What the task requires - List every line below containing "that".

Dataset extract -
==========

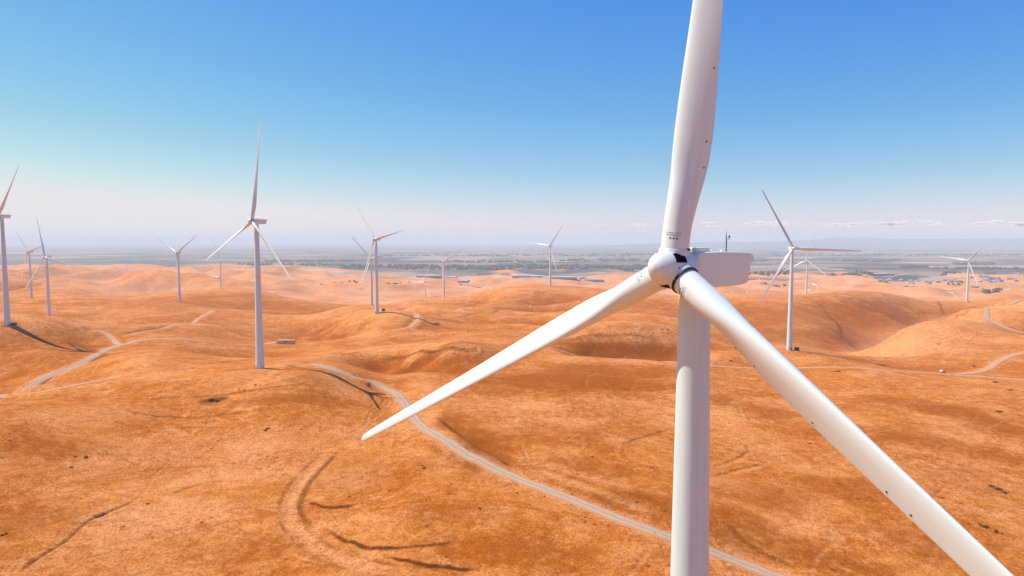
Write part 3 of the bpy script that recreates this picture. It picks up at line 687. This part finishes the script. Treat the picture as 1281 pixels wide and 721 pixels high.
MESH = {}
def part(name, bm_fn, mat, parent, smooth=True, key=None, loc=None, mtx=None):
    key = key or name
    if key not in MESH:
        bm = bm_fn(); me = bpy.data.meshes.new(name); bmesh.ops.recalc_face_normals(bm, faces=bm.faces); bm.to_mesh(me); bm.free(); me.materials.append(mat)
        if smooth:
            me.polygons.foreach_set('use_smooth', [True] * len(me.polygons))
            try: me.set_sharp_from_angle(angle=math.radians(38))
            except Exception: pass
        MESH[key] = me
    o = link(name, MESH[key], None, parent)
    if mtx is not None: o.matrix_local = mtx
    elif loc is not None: o.location = loc
    return o

def opening_mesh(ang_y, y0, y1, half, dark_r=1.125):
    """a dark access opening in the spinner skin: a curved plate 4 mm proud, with its rim"""
    bm = bmesh.new(); rows = []
    prof = [(-1.0, 1.03), (-.6, 1.12), (0, 1.12), (.45, 1.07), (.85, .95), (1.2, .74)]
    for q in range(7):
        a = ang_y + half * (q / 3 - 1); row = []
        for p in range(5):
            ax = y0 + (y1 - y0) * p / 4; R = np.interp(ax, [c[0] for c in prof], [c[1] for c in prof]) + .015
            row.append(bm.verts.new((R * math.sin(a), -ax, R * math.cos(a))))
        rows.append(row)
    for a, b in zip(rows, rows[1:]):
        for p in range(4): bm.faces.new((a[p], a[p + 1], b[p + 1], b[p]))
    r = bmesh.ops.solidify(bm, geom=list(bm.faces), thickness=.03)
    return bm

def turbine(hub_xyz, yaw_deg, theta_deg, label, detail=2, scale=1.0):
    a = math.radians(yaw_deg)
    ax_h = Vector((-math.sin(a), -math.cos(a), 0))
    base = Vector(hub_xyz) - ax_h * OVER * scale - Vector((0, 0, HUBZ * scale))
    root = empty('wind_turbine', base, -a); root.scale = (scale,) * 3
    tag(root, label, 'wind turbine', 'wind turbines standing across the hills')
    part('tower', tower_mesh, M_TOWER, root)
    if detail >= 1:
        dr = part('door', door_mesh, M_NAC, root, smooth=False); part('steps', steps_mesh, M_DARK, root, smooth=False)
    nac = part('nacelle', nacelle_mesh, M_NAC, root, loc=(0, -OVER, HUBZ))
    if detail >= 1:
        part('roof_hatch', hatch_mesh, M_HUB, nac); part('weather_mast', mast_mesh, M_DARK, nac)
    R0 = Matrix.Translation((0, -OVER, HUBZ)) @ Matrix.Rotation(-TILT, 4, 'X')
    th = math.radians(theta_deg)
    Rt = R0 @ Matrix.Rotation(th, 4, 'Y')
    hub = part('rotor_hub', hub_mesh, M_HUB, root, mtx=Rt)
    if detail >= 1:
        for k in range(3):
            o = part('access_opening', lambda: opening_mesh(math.radians(52), .08, .80, .30), M_BLACK, hub, key='opening'); o.rotation_euler = (0, k * 2 * math.pi / 3, 0)
    if detail >= 2:
        part('hatch', lambda: opening_mesh(math.radians(-25), .95, 1.05, .10), M_DARK, hub, key='slit')
        part('seal', lambda: opening_mesh(math.radians(172), -.35, .05, .30), M_OCHRE, hub, key='ochre')
        for q_, (a_, y_) in enumerate(((100, .55), (86, .62), (112, .30))):
            part('port', lambda: opening_mesh(math.radians(a_), y_, y_ + .07, .035), M_INK, hub, key='port%d' % q_)
    for k in range(3):
        b = part('blade', blade_mesh, M_BLADE, root, mtx=Rt @ Matrix.Rotation(k * 2 * math.pi / 3, 4, 'Y') @ Matrix.Rotation(math.radians(.5), 4, 'X'))
        if detail >= 1: part('root_seal_shade', lambda: seal_shade_mesh((80, 178, 60)[k]), M_BLACK, b, key='seal%d' % k)  # black seal ring; unequal arcs also put in the shade of the gap
        if detail >= 2:
            for q, (r, s, u) in enumerate(((5.6, .9, 1), (7.0, .86, 1), (10.9, .87, 1), (15.0, .85, 1), (16.2, .86, 1), (7.0, .86, -1), (10.9, .87, -1))):
                part('lightning_receptor', lambda: receptor_mesh(r, s, u), M_DARK, b, key='rec%d' % q)
            part('root_lettering', lambda: marking_mesh(math.radians(-60)), M_INK, b, key='mark', smooth=False)
    return root, base

def at(px, py, Y):
    d = ray_dir(px, py) * Y; return Vector((d[0], d[1], d[2] + CZ))

turbine(at(841, 336, 37.8), 52.8, 3.6, 'huge white wind turbine up close, its blades running out of the picture', 2)
turbine(at(315, 277, 280), 40, 5, 'tall turbine on the knoll beside the gravel road bend, one blade straight up', 1)
turbine(at(992.5, 311, 412), 3, 92, 'turbine on the flat bench before the big round brown hill, blade pointing level right', 1)
turbine(at(-3, 270.5, 388), 36, 48, 'turbine cut by the left picture edge with its long shadow down the slope', 1)
turbine(at(468, 299.5, 565), 40, 79, 'nearer and taller of the two turbines that overlap in the middle left', 1)
TURB = [
 ((463.7, 324), 880, 12, 77, 1, 'farther turbine half hidden behind the taller one beside it'),
 ((55.5, 321.7), 640, 25, 100, 1, 'turbine on the left ridge with a long blade reaching steeply up and one out right'),
 ((34.5, 315.5), 880, 26, 76, 1, 'turbine just behind another on the left ridge, slightly smaller and left of it'),
 ((221, 316.5), 820, 24, 57, 1, 'turbine alone on the mound over the curved dirt track, two blades raised in a V'),
 ((274.5, 325), 1272, 26, 92, 1, 'turbine rising from behind the mound, crossed by the tall turbine\'s lower left blade'),
 ((273.7, 347), 1557, 37, 33, 1, 'low distant turbine peeping out directly behind another turbine beyond the mound'),
 ((531, 352.5), 1353, 46, 25, 1, 'short looking distant turbine left of the one with raised V blades, one blade up'),
 ((554.5, 327.5), 1080, 20, 59, 1, 'turbine in the middle with two blades spread in a wide V before the plain'),
 ((687.5, 307.5), 985, 40, 36, 1, 'turbine alone on top of the broad central hill'),
 ((1009, 325.6), 1040, 52, 3, 1, 'turbine standing close behind the bench turbine, one blade straight up'),
 ((1211.3, 326), 1000, 50, 38, 1, 'turbine alone on the right hill beside the curved road, blade up to the right'),
 ((615, 362), 1420, 25, 60, .65, 'tiny turbine on the pale flats left of the central hill'),
 ((1013.8, 361.6), 1420, 26, 114, .79, 'small turbine behind the big brown hill, one blade up, hard by the bench turbines'),
 ((1022.5, 357), 1440, 61, 40, .70, 'small turbine right of the pair behind the brown hill, blade tilted up right'),
 ((917, 363.4), 1400, 11, 105, .36, 'tiny turbine left of two under the big nacelle\'s end'),
 ((935, 360.6), 1400, 31, 68, .49, 'tiny turbine right of two under the big nacelle\'s end'),
 ((1122.5, 358), 1480, 5, 57, .58, 'small turbine behind the right shoulder of the brown hill by a car park strip'),
 ((1194, 367.2), 1350, 60, 39, .46, 'tiny turbine low down just left of the right hill turbine'),
 ((410, 371), 1500, 12, 8, .30, 'tiny turbine low on the pale flats right of the tall knoll turbine'),
 ((299.5, 360), 1600, 20, 8, .36, 'tiny pale turbine beyond the mound between two taller ones'),
 ((815.5, 356), 1350, 25, 20, .36, 'tiny turbine mostly hidden under the big left blade root'),
 ((831, 356), 1300, 35, 100, .36, 'tiny turbine showing a thin tower just under the big spinner'),
]
for (px, py), Y, yaw, th, sc, lab in TURB:
    turbine(at(px, py, Y), yaw, th, lab, 1 if sc == 1 and Y < 900 else 0, sc)
# ------------------------------------------------------------------ the air between here and the horizon
FAR = [(62,332,3050,.36),(88,333,3000,.34),(104,334,3050,.30),(121,333,2950,.38),(139,334,3000,.33),(158,335,2850,.36),(172,337,2750,.34),(196,339,2650,.36),(210,340,2650,.32),(252,346,2400,.34),(268,349,2300,.30),(330,352,2100,.34),(346,356,1950,.36),
       (500,363,1680,.34),(520,366,1600,.33),(590,362,1650,.34),(602,366,1560,.36),(655,352,2000,.3),(762,360,1750,.36),(778,364,1600,.38),(950,367,1500,.36),(1062,356,1950,.36),(1078,360,1800,.38),(1150,364,1700,.34),(1168,369,1500,.38),(1262,371,1450,.36)]
for q, (px, py, Y, sc) in enumerate(FAR):
    d = ray_dir(px, py) * Y; g = float(ground_z(d[0], d[1])[0])
    t, _b = turbine((d[0], d[1], g + HUBZ * sc), 20 + 9 * (q % 4), (q * 47) % 120, 'tiny white turbine, one of many scattered over the far pale hills', 0, sc); t['group'] = 'tiny turbines scattered over the far pale hills'
def haze_box(density, colour):
    bm = bmesh.new(); z0, z1 = float(TZ.min()) - 1.0, CZ + 110.0
    add_box(bm, (0, 0, (z0 + z1) / 2), (66000, 66000, z1 - z0))
    m = bpy.data.materials.new('summer_haze'); m.use_nodes = True; nt = m.node_tree; nt.nodes.clear()
    o = nt.nodes.new('ShaderNodeOutputMaterial'); v = nt.nodes.new('ShaderNodeVolumePrincipled')
    v.inputs['Color'].default_value = (*colour, 1); v.inputs['Density'].default_value = density; v.inputs['Anisotropy'].default_value = 0.0
    nt.links.new(v.outputs[0], o.inputs['Volume'])
    return tag(bm_obj('haze', bm, m, smooth=False), kind='stuff')
haze_box(1.05e-4, (.86, .925, .92))

# ------------------------------------------------------------------ smaller things on the hills
def on_ground(px, py):
    """ground point under a survey row, seated on the finished sheet"""
    h = hits([(px, py)])[0]; return Vector((h[0], h[1], float(ground_z(h[0], h[1])[0])))
M_CONT = simple('faded_tan_steel', (.70, .45, .27), .6, .2, 1.5); M_ROOF = simple('dusty_pink_roof', (.66, .46, .30), .7, .15, 1.5)
M_BLUE = simple('faded_blue_paint', (.08, .12, .30), .5, .15, 2); M_GREEN = simple('dark_green_cabinet', (.035, .04, .035), .5, .2, 2)
M_CONC = simple('weathered_concrete', (.42, .36, .30), .9, .15, 1); M_WOOD = simple('grey_weathered_wood', (.13, .10, .08), .85, .25, 2)
M_PALE = simple('pale_plastic', (.70, .66, .60), .6, .1, 2); M_GOLD = simple('yellow_enamel', (.55, .38, .05), .5, .1, 2)

p = on_ground(358, 430.5)
cont = tag(empty('storage_container', p, .06), 'long tan storage container with a blue patch beside the end of the gravel track', 'container')
bm = bmesh.new(); add_box(bm, (0, 0, 1.42), (12.0, 2.5, 2.5))
for k in range(34):
    for sy in (-1, 1): add_box(bm, (-5.6 + k * .34, sy * 1.26, 1.42), (.16, .05, 2.2))
for x in (-5.95, 5.95):
    for y in (-1.2, 1.2): add_box(bm, (x, y, 1.42), (.18, .18, 2.62))
bm_obj('body', bm, M_CONT, cont, False)
bm = bmesh.new(); add_box(bm, (0, 0, 2.75), (12.1, 2.6, .12), 0, .03); bm_obj('roof', bm, M_ROOF, cont, False)
bm = bmesh.new(); add_box(bm, (-.4, -1.31, 1.75), (2.6, .05, .8)); bm_obj('panel', bm, M_BLUE, cont, False)
for sy in (-.6, .6):
    bm = bmesh.new(); add_box(bm, (6.03, sy, 1.42), (.07, 1.1, 2.3)); add_box(bm, (6.08, sy * .5, 1.42), (.04, .05, 2.2)); bm_obj('door', bm, M_CONT, cont, False)
for x in (-4.5, 0, 4.5):
    bm = bmesh.new(); add_box(bm, (x, 0, -.15), (.5, 2.3, .66)); bm_obj('footing', bm, M_CONC, cont, False)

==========

Task result -
Write part 3 of the bpy script that recreates this picture. It picks up at line 687. This part finishes the script. Treat the picture as 1281 pixels wide and 721 pixels high.
turbine(at(468, 299.5, 565), 40, 79, 'nearer and taller of the two turbines that overlap in the middle left', 1)